Starting at the top of the listing, extract every line up to and including the one with "from mathutils import Vector, Matrix". Pictures stay out of the copy.

━━━━━ PROVIDED DATA ━━━━━

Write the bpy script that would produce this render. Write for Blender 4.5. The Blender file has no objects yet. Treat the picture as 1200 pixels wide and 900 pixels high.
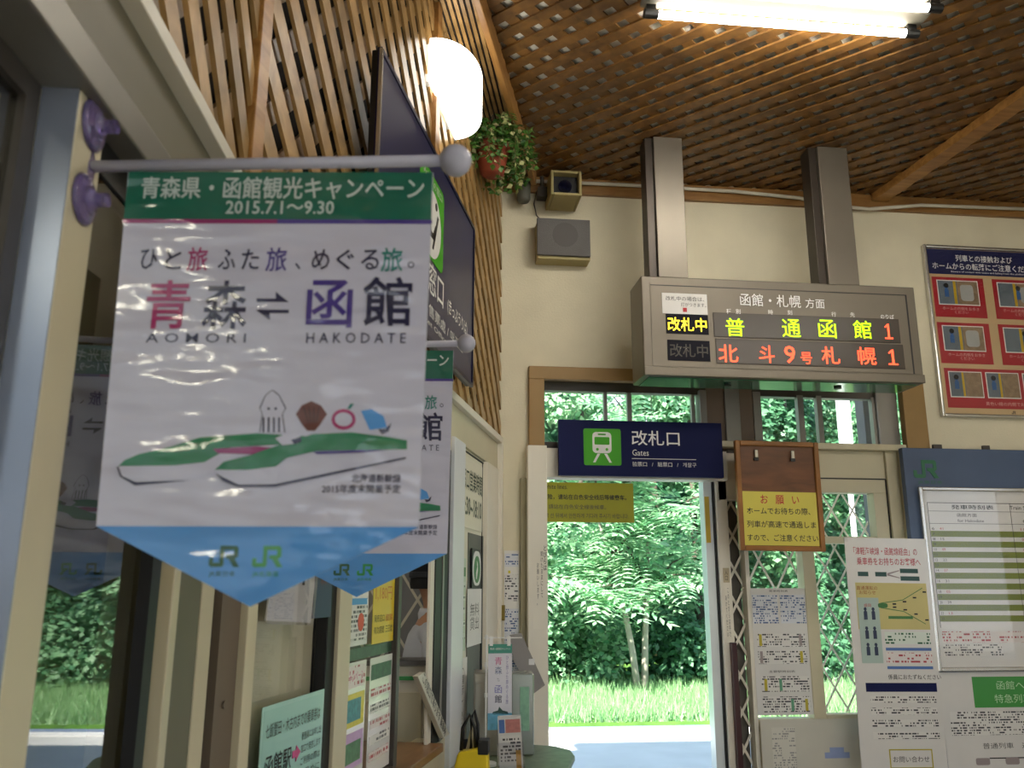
import bpy, bmesh, math, random
from math import sin, cos, pi, radians as R, tan, sqrt, atan2
from mathutils import Vector, Matrix

# ------------------------------------------------------------------ camera, sky, sun, exposure
SC = bpy.context.scene
COL = SC.collection
random.seed(7)
cam_d = bpy.data.cameras.new('camera'); cam = bpy.data.objects.new('camera', cam_d); COL.objects.link(cam)
YAW, PITCH, ROLL = R(6.3), R(13.3), R(0.15)
fw = Vector((sin(YAW)*cos(PITCH), cos(YAW)*cos(PITCH), sin(PITCH)))
rt = Vector((cos(YAW), -sin(YAW), 0)); up = rt.cross(fw)
rt, up = cos(ROLL)*rt + sin(ROLL)*up, -sin(ROLL)*rt + cos(ROLL)*up
mm = Matrix((rt, up, -fw)).transposed().to_4x4(); mm.translation = (0, 0, 1.5)
cam.matrix_world = mm
cam_d.sensor_width = 36; cam_d.lens = 30.0; cam_d.clip_start = .05; cam_d.clip_end = 300
cam_d.dof.use_dof = True; cam_d.dof.focus_distance = 4.4; cam_d.dof.aperture_fstop = 6.5
SC.camera = cam
SC.view_settings.view_transform = 'Standard'; SC.view_settings.look = 'None'
SC.view_settings.gamma = 1; SC.view_settings.use_curve_mapping = False
SC.view_settings.exposure = 1.12
SC.cycles.max_bounces = 8; SC.cycles.transparent_max_bounces = 16
SC.cycles.sample_clamp_indirect = 6

W = bpy.data.worlds.new('world'); SC.world = W; W.use_nodes = True
wn = W.node_tree.nodes; wl = W.node_tree.links
bg = wn['Background']
tc = wn.new('ShaderNodeTexCoord'); sx = wn.new('ShaderNodeSeparateXYZ'); rmp = wn.new('ShaderNodeValToRGB')
wl.new(tc.outputs['Generated'], sx.inputs[0]); wl.new(sx.outputs['Z'], rmp.inputs[0]); wl.new(rmp.outputs[0], bg.inputs[0])
rmp.color_ramp.elements[0].position = 0.0; rmp.color_ramp.elements[0].color = (.86, .93, 1, 1)
rmp.color_ramp.elements[1].position = 0.9; rmp.color_ramp.elements[1].color = (.42, .62, 1, 1)
bg.inputs[1].default_value = 1.1

sun_d = bpy.data.lights.new('sun', 'SUN'); sun = bpy.data.objects.new('sun', sun_d); COL.objects.link(sun)
sun_d.energy = 11.0; sun_d.angle = R(1.0); sun_d.color = (1, .95, .86)
sd = Vector((.34, cos(R(50)), -sin(R(50)))).normalized()
sun.rotation_euler = sd.to_track_quat('-Z', 'Y').to_euler(); sun.location = (0, 0, 20)

# ------------------------------------------------------------------ materials
def lin(c):
    if isinstance(c, str):
        c = tuple(int(c[i:i+2], 16)/255 for i in (0, 2, 4))
    return tuple((x/12.92 if x <= .04045 else ((x+.055)/1.055)**2.4) for x in c) + (1,)

MATS = {}
def mat(name, col='808080', rough=.6, metal=0, vary=.08, scale=6, bump=0, bscale=40, emit=None, spec=.5, coat=0, trans=0):
    if name in MATS: return MATS[name]
    m = bpy.data.materials.new(name); m.use_nodes = True; MATS[name] = m
    n, l = m.node_tree.nodes, m.node_tree.links
    b = n['Principled BSDF']
    b.inputs['Roughness'].default_value = rough; b.inputs['Metallic'].default_value = metal
    b.inputs['Specular IOR Level'].default_value = spec
    b.inputs['Coat Weight'].default_value = coat
    b.inputs['Transmission Weight'].default_value = trans
    c = lin(col)
    if vary:
        t = n.new('ShaderNodeTexCoord'); ns = n.new('ShaderNodeTexNoise'); ns.inputs['Scale'].default_value = scale
        ns.inputs['Detail'].default_value = 5
        r_ = n.new('ShaderNodeValToRGB')
        r_.color_ramp.elements[0].position = .3; r_.color_ramp.elements[1].position = .7
        r_.color_ramp.elements[0].color = tuple(x*(1-vary) for x in c[:3]) + (1,)
        r_.color_ramp.elements[1].color = tuple(min(1, x*(1+vary)) for x in c[:3]) + (1,)
        l.new(t.outputs['Object'], ns.inputs['Vector']); l.new(ns.outputs['Fac'], r_.inputs[0]); l.new(r_.outputs[0], b.inputs['Base Color'])
    else:
        b.inputs['Base Color'].default_value = c
    if bump:
        t2 = n.new('ShaderNodeTexCoord'); n2 = n.new('ShaderNodeTexNoise'); n2.inputs['Scale'].default_value = bscale
        bm_ = n.new('ShaderNodeBump'); bm_.inputs['Strength'].default_value = bump; bm_.inputs['Distance'].default_value = .01
        l.new(t2.outputs['Object'], n2.inputs['Vector']); l.new(n2.outputs['Fac'], bm_.inputs['Height']); l.new(bm_.outputs[0], b.inputs['Normal'])
    if emit:
        b.inputs['Emission Color'].default_value = lin(emit[0]); b.inputs['Emission Strength'].default_value = emit[1]
    return m

def wood(name, c0, c1, rough=.4, axis=0, scale=(3, 40, 40)):
    m = mat(name, c0, rough, vary=0); n, l = m.node_tree.nodes, m.node_tree.links
    t = n.new('ShaderNodeTexCoord'); mp = n.new('ShaderNodeMapping'); mp.inputs['Scale'].default_value = scale
    ns = n.new('ShaderNodeTexNoise'); ns.inputs['Scale'].default_value = 1; ns.inputs['Detail'].default_value = 6; ns.inputs['Distortion'].default_value = .6
    r_ = n.new('ShaderNodeValToRGB'); r_.color_ramp.elements[0].position = .32; r_.color_ramp.elements[1].position = .68
    r_.color_ramp.elements[0].color = lin(c0); r_.color_ramp.elements[1].color = lin(c1)
    oi = n.new('ShaderNodeObjectInfo'); hs = n.new('ShaderNodeHueSaturation'); mr = n.new('ShaderNodeMapRange')
    mr.inputs['To Min'].default_value = .78; mr.inputs['To Max'].default_value = 1.2
    l.new(oi.outputs['Random'], mr.inputs[0]); l.new(mr.outputs[0], hs.inputs['Value'])
    l.new(t.outputs['Object'], mp.inputs[0]); l.new(mp.outputs[0], ns.inputs['Vector']); l.new(ns.outputs['Fac'], r_.inputs[0])
    l.new(r_.outputs[0], hs.inputs['Color']); l.new(hs.outputs[0], m.node_tree.nodes['Principled BSDF'].inputs['Base Color'])
    return m

def gloss_print(name, col, rough=.2, bump=.7):
    """glossy vinyl with long soft wrinkles"""
    m = mat(name, col, .35, vary=0, spec=.6, coat=1.0); m.node_tree.nodes['Principled BSDF'].inputs['Coat Roughness'].default_value = .07; m.node_tree.nodes['Principled BSDF'].inputs['Coat IOR'].default_value = 1.7; n, l = m.node_tree.nodes, m.node_tree.links
    t = n.new('ShaderNodeTexCoord'); mp = n.new('ShaderNodeMapping'); mp.inputs['Scale'].default_value = (5, 1, 17); mp.inputs['Rotation'].default_value = (0, R(-24), 0)
    ns = n.new('ShaderNodeTexNoise'); ns.inputs['Scale'].default_value = 1; ns.inputs['Detail'].default_value = 2
    bm_ = n.new('ShaderNodeBump'); bm_.inputs['Strength'].default_value = bump; bm_.inputs['Distance'].default_value = .02
    g = n.new('ShaderNodeNewGeometry')
    vt = n.new('ShaderNodeVectorTransform'); vt.vector_type = 'POINT'; vt.convert_from = 'WORLD'; vt.convert_to = 'WORLD'
    l.new(g.outputs['Position'], mp.inputs[0]); l.new(mp.outputs[0], ns.inputs['Vector'])
    l.new(ns.outputs['Fac'], bm_.inputs['Height']); l.new(bm_.outputs[0], n['Principled BSDF'].inputs['Normal']); l.new(bm_.outputs[0], n['Principled BSDF'].inputs['Coat Normal'])
    n.remove(vt); n.remove(t)
    return m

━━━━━

CORRECT OUTPUT:
Write the bpy script that would produce this render. Write for Blender 4.5. The Blender file has no objects yet. Treat the picture as 1200 pixels wide and 900 pixels high.
import bpy, bmesh, math, random
from math import sin, cos, pi, radians as R, tan, sqrt, atan2
from mathutils import Vector, Matrix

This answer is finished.